Bugün muhalefet iktidar olsa ilk ne yapar?
Bugün görevi alsak, yarın topluma vereceğim ilk mesaj güven mesajıdır. Kurumsal altyapıyı ayağa kaldıracak hukuk teminatları, ehil insanları kurumların başına getirmek, makroekonomik istikrar, antienflasyonist politikalar… Tarım ve sanayi. Gelir dağılımı konusunda müthiş bir eşitsizlik var. Bütçede gereksiz harcamaların tümünü kısarak gelir adaletsizliğini giderecek şekilde yapısal bir değişim. Yolsuzluklara giden bütün kaynakları kurutacak şekilde çalışacağız. Çıkaracağımız yasaların maddeleri dahi hazır. Yargıda yapısal bir reform olacak. Biz bunun hazırlığını yapıyoruz. Sektörel bir kriz değil, konjonktürel değil, yapısal kapsamlı bir kriz yaşıyoruz. İçinde hukuk güvenliği, geleceği öngörememek var. Kapsamlı kriz, kapsamlı reformla ayağa kaldırılır. Adım adım hayata geçireceğiz.

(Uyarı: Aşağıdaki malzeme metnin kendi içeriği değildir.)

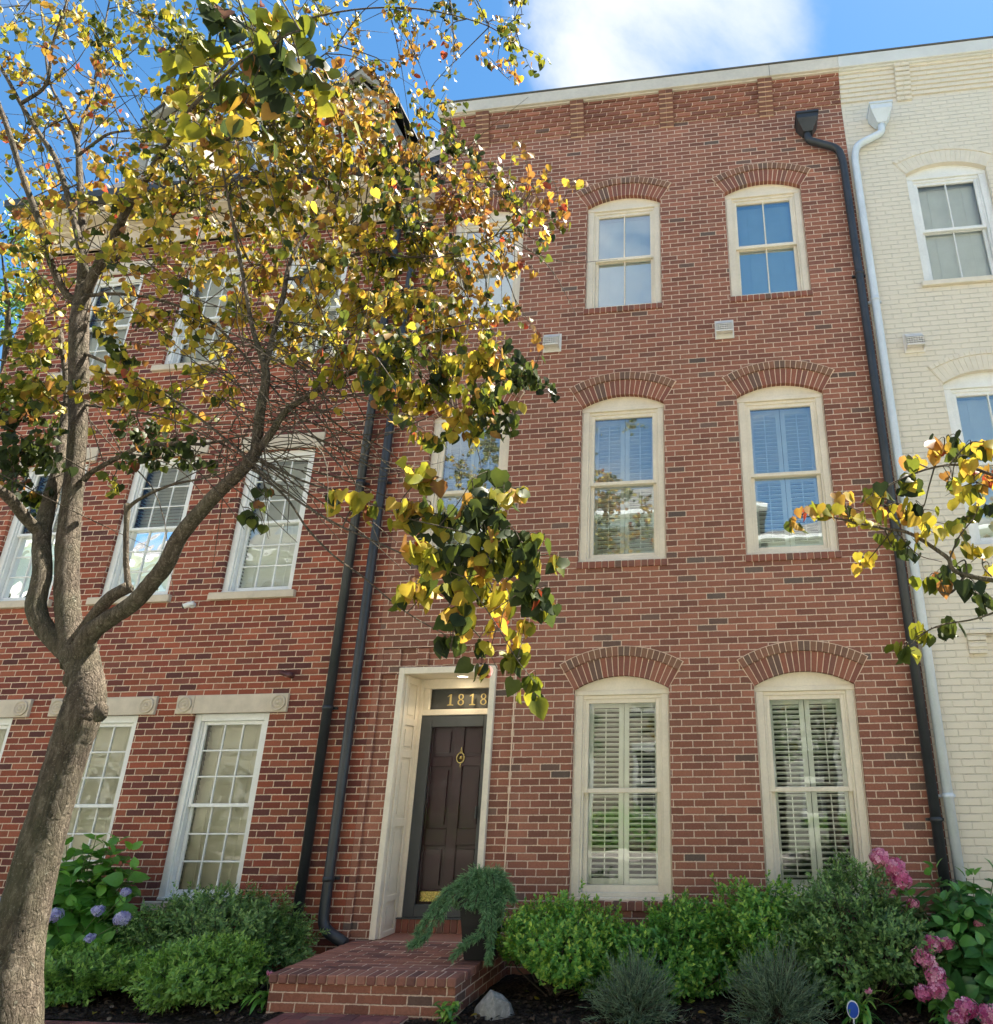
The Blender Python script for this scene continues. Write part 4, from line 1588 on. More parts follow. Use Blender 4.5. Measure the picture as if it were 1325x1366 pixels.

ERKEN SEÇİMDE HER AN BİR SÜRPRİZ YAPILABİLİR

Ekonominin hazirana kadar yürütülmesi çok zor. Hiperenflasyon yaşanıyor ve daha fazlası yaşanacak.

İKTİDARA ADAY KOZU VERMEK YOK

Zannetmiyorum ki bizim istemediğimiz bir aday çıksın. Aday isminde nitelikler öncelikli. Kolay olacağını söyleyemem. Ama bizim komisyonlarda, cumhurbaşkanı seçilmesi durumunda hangi şartlarda çalışacağı da tespit edilir. Cumhurbaşkanlığı makamının tek başına herkesin at oynatacağı bir makam olmayacağı ortaya çıktığında adayın nitelikleri ve isimlendirme daha makul bir noktada ele alınır.

YAVAŞ’A TAKDİR

Mansur Yavaş’ın açıklaması son derece sağduyulu ve takdir edilesi. Aday söz konusuysa herkesin isminin geçmesi doğal. Kendileri açıklama yapmadıkça başka bir partinin iç işleriyle ilgili görüş bildirmeyi uygun görmem.

Adayın ismi üzerinde uzlaşılamıyor algısını Bahçeli tetikledi. Erdoğan, kendisi “Adayım” demeden ismini açıkladı. Böylece muhalefetin kendi içinde ciddi ihtilaflar yaşayacağı varsayımıyla... Cumhurbaşkanlığı adaylığı konusunu seçim tarihi belirlenene kadar tartışmamak ve gündemde tutmamak konusunda 6 parti lideri mutabık kaldık. Aksi, iktidarın eline koz vermekten başka işe yaramaz. Günü geldiğinde konuşulur, en uygun formülde mutabakat sağlanır.